[begin Given data]
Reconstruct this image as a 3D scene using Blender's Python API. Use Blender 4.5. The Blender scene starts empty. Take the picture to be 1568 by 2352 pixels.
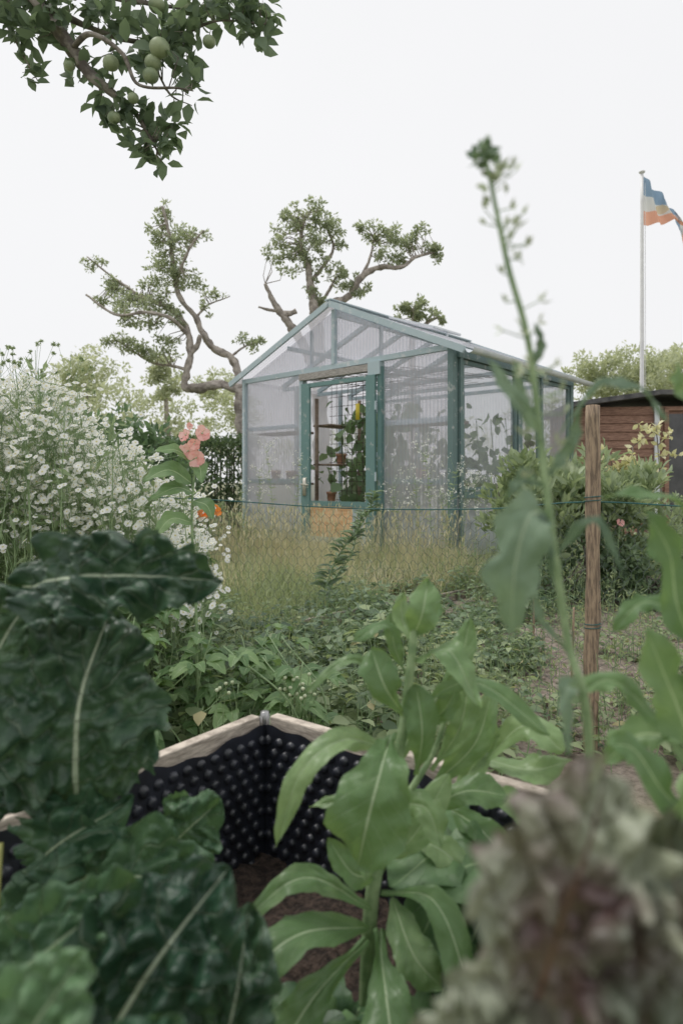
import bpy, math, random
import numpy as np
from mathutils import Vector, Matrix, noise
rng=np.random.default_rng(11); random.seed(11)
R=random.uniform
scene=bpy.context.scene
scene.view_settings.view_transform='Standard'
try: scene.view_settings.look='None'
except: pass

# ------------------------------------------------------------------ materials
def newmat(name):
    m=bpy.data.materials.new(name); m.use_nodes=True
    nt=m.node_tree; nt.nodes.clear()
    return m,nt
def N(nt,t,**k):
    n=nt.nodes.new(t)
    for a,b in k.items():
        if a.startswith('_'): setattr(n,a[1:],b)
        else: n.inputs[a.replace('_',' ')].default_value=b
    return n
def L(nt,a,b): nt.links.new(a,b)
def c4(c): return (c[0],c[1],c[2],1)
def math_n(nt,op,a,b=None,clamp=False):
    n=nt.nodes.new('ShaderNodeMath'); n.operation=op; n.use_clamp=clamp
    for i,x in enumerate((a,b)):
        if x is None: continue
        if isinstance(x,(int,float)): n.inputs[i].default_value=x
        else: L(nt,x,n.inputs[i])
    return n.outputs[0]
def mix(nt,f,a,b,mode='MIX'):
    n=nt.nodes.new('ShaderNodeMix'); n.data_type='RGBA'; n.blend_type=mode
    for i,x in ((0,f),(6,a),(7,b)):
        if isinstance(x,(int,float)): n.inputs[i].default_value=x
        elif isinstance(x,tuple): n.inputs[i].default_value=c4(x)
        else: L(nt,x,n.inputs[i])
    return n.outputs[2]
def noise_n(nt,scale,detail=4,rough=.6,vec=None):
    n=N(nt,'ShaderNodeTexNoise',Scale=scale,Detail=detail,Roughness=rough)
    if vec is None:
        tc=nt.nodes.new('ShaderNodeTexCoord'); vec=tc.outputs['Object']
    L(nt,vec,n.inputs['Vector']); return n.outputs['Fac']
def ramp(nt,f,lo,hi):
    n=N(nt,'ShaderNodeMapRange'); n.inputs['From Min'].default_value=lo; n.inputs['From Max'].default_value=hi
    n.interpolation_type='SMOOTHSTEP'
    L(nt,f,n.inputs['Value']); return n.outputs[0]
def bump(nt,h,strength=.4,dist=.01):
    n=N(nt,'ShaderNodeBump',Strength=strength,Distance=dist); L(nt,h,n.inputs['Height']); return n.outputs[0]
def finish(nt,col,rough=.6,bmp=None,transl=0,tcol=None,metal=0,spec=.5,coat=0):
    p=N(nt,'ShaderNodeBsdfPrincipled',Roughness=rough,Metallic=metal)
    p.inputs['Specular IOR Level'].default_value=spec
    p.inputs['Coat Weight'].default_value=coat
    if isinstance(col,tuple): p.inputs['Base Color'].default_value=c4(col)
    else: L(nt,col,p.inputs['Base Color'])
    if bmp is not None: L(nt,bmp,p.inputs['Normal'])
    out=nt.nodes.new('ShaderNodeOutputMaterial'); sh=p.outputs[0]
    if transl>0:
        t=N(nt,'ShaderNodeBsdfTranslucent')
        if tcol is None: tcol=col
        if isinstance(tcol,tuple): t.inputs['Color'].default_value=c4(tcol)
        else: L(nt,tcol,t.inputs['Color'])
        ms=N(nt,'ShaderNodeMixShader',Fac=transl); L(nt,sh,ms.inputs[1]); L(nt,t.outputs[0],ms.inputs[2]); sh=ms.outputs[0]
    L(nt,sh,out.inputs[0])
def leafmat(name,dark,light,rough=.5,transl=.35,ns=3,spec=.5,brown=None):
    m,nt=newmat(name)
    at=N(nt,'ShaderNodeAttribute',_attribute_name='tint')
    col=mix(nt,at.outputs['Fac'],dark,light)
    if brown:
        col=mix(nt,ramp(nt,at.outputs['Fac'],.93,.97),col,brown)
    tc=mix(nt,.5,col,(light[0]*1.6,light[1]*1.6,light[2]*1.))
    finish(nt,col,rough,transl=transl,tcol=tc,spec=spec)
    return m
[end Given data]
[begin Given data]
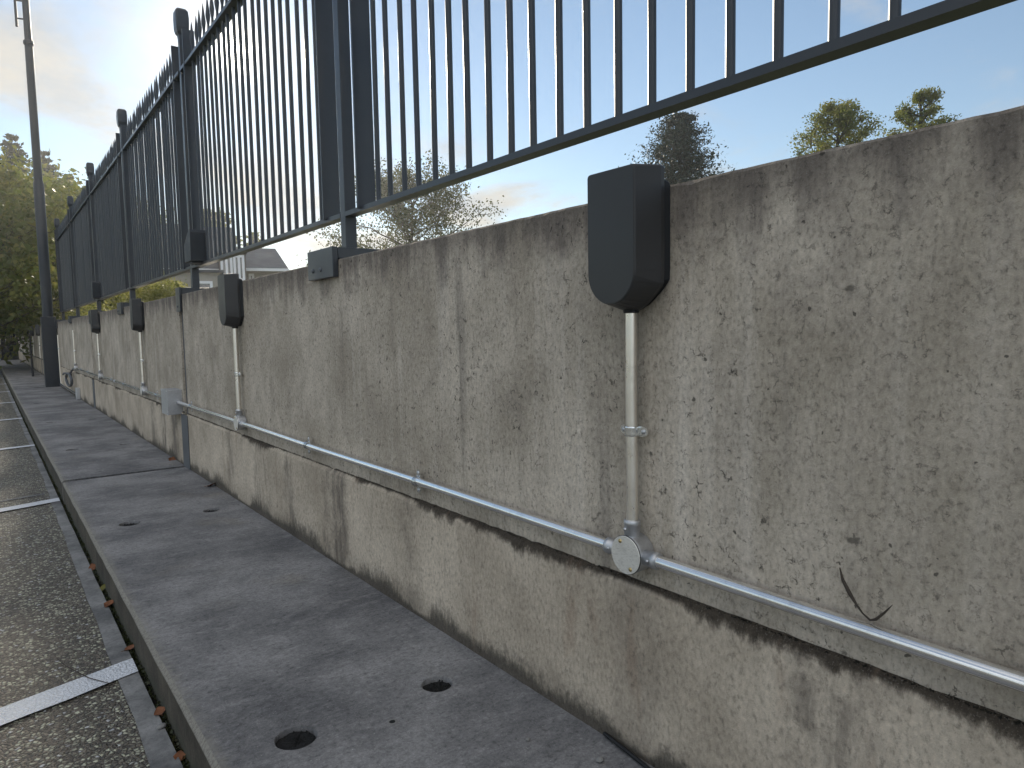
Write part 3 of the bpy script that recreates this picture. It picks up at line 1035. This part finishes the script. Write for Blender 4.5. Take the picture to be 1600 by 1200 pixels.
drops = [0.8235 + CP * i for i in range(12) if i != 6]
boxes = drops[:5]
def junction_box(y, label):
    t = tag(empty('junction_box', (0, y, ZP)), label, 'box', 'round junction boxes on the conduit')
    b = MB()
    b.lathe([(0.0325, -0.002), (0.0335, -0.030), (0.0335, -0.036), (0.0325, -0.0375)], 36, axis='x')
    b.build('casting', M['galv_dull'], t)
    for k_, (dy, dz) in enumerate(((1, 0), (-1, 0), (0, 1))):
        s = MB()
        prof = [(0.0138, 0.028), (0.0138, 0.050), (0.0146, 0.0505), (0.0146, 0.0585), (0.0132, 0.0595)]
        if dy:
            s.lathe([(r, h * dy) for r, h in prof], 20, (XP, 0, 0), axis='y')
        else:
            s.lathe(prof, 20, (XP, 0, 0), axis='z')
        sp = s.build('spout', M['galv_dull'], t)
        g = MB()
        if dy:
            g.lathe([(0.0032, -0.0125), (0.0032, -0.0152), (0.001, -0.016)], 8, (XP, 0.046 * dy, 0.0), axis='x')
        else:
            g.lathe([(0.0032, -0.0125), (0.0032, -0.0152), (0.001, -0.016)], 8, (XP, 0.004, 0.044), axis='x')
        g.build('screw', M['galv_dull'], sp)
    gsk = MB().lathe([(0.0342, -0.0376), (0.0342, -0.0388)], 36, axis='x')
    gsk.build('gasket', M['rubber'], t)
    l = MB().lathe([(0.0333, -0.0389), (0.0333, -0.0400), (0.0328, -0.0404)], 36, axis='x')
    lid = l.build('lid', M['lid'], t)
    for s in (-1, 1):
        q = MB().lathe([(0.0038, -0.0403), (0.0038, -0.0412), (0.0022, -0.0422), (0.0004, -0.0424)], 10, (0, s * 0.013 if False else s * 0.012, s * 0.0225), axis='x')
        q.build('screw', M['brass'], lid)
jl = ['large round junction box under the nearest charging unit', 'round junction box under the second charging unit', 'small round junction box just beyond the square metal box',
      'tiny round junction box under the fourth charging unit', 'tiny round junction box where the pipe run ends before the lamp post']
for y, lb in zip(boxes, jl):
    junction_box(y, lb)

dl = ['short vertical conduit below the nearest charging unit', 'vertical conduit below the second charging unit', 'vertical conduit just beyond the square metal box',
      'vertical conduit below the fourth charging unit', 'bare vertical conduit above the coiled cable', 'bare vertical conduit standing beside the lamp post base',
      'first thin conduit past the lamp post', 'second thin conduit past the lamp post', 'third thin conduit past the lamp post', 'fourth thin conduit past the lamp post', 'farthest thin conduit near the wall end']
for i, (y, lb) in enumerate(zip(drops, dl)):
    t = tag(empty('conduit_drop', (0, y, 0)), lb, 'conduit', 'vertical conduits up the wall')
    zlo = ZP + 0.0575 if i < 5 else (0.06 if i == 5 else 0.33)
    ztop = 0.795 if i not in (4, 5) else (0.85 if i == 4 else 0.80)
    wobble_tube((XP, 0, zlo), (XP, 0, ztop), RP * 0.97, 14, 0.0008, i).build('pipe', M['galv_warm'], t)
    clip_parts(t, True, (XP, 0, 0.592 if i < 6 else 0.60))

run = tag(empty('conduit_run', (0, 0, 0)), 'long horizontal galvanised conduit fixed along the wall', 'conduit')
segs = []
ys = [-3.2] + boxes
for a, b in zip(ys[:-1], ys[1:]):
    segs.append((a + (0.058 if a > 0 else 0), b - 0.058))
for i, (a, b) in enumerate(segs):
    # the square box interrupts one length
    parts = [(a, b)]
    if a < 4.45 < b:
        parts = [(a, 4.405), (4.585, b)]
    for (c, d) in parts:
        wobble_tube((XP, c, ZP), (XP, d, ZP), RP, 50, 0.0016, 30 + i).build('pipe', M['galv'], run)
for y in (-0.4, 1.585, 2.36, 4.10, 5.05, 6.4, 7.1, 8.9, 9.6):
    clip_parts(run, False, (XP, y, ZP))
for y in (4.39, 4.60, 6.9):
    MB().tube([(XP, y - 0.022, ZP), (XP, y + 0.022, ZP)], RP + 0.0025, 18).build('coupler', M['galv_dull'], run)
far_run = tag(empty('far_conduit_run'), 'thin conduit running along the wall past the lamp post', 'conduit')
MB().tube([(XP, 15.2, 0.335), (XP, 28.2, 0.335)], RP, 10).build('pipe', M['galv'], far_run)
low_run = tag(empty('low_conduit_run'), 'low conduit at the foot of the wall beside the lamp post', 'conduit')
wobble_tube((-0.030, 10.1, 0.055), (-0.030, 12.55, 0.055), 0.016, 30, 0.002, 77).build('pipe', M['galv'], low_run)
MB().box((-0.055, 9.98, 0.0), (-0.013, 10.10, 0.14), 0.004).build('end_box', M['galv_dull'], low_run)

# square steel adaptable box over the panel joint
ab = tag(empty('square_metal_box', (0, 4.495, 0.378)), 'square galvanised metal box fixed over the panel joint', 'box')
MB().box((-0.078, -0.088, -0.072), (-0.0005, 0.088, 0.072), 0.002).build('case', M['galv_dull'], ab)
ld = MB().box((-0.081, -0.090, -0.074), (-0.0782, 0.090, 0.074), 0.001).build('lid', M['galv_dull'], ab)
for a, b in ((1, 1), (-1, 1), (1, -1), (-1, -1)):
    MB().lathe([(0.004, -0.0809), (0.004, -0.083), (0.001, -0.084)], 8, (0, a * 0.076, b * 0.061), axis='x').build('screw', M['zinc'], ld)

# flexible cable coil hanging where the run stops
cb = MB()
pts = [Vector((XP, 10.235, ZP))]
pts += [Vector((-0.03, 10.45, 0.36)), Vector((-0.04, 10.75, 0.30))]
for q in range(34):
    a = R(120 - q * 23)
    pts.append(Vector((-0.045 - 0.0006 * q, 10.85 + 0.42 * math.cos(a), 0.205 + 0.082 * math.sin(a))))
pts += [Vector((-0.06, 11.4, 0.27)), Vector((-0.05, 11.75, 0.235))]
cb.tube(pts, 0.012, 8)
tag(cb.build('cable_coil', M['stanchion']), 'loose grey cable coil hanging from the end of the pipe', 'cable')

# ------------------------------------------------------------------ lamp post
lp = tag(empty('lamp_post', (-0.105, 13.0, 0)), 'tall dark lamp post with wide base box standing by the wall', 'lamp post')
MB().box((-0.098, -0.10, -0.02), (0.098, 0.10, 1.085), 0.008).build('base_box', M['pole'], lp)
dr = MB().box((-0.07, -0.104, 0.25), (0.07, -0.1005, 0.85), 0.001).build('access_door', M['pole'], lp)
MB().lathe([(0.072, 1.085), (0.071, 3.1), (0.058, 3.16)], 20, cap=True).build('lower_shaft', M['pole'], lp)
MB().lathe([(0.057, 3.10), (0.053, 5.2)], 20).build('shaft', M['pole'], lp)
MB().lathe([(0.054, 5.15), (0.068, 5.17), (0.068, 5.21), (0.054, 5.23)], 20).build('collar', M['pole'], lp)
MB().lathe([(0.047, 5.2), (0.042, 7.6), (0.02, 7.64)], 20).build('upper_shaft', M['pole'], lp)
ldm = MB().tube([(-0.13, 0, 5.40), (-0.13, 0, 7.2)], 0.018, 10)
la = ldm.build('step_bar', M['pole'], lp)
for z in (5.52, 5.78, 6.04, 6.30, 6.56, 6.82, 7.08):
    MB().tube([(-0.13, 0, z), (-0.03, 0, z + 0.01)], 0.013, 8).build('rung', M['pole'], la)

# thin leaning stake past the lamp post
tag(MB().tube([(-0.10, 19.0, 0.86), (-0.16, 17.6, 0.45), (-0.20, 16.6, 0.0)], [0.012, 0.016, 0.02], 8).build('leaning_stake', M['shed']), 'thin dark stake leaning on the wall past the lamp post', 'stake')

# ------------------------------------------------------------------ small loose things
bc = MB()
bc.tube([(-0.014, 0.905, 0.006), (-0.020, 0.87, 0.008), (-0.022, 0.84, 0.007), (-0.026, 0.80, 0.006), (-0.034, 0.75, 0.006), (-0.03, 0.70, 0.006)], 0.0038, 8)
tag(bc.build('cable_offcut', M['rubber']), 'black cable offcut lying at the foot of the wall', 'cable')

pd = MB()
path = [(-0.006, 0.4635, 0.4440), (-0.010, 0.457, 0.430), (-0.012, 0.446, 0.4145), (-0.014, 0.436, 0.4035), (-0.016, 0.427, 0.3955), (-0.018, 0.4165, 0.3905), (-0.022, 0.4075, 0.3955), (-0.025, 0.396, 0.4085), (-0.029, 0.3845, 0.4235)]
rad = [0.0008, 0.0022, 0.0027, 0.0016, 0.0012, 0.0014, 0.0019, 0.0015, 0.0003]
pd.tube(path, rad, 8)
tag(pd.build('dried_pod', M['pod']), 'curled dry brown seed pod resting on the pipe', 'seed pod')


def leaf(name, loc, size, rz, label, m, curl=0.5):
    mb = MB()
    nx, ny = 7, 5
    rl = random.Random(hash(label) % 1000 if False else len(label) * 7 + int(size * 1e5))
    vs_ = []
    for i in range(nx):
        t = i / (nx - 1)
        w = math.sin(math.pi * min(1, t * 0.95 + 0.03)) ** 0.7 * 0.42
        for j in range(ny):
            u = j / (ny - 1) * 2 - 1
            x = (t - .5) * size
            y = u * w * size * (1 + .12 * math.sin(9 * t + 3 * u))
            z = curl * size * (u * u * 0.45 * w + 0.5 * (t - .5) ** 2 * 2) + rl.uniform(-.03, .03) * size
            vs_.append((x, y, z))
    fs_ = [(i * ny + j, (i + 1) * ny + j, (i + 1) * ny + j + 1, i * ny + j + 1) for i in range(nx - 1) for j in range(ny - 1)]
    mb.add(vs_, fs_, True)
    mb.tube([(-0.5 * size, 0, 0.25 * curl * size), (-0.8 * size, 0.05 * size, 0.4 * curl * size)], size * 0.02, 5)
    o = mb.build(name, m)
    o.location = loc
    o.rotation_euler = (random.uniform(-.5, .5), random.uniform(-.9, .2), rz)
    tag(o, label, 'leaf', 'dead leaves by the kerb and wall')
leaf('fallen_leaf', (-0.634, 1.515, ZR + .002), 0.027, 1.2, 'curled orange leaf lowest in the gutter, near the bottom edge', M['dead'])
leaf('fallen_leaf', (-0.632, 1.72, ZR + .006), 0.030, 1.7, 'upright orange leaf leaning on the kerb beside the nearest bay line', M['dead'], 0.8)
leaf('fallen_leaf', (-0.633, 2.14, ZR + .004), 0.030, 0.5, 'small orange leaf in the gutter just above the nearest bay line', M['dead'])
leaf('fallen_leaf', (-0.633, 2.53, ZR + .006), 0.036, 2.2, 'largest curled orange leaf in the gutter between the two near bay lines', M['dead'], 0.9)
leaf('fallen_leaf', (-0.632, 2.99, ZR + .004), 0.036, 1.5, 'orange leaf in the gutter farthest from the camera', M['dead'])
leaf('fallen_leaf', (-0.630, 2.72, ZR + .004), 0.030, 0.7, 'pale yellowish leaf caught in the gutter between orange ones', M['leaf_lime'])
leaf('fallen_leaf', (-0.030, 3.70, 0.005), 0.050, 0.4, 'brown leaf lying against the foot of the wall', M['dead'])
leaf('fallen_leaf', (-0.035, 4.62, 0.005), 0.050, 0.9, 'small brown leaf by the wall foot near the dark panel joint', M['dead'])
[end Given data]
> [Requirements]: In the listing above, find the line containing "Reconstruct this image" and the line containing "except: pass", then return both of them and every line between, exactly, without pictures.

> [Answer in full]:
Reconstruct this image as a 3D scene using Blender's Python API. Use Blender 4.5. The Blender scene starts empty. Take the picture to be 1568 by 2352 pixels.
import bpy, math, random
import numpy as np
from mathutils import Vector, Matrix, noise
rng=np.random.default_rng(11); random.seed(11)
R=random.uniform
scene=bpy.context.scene
scene.view_settings.view_transform='Standard'
try: scene.view_settings.look='None'
except: pass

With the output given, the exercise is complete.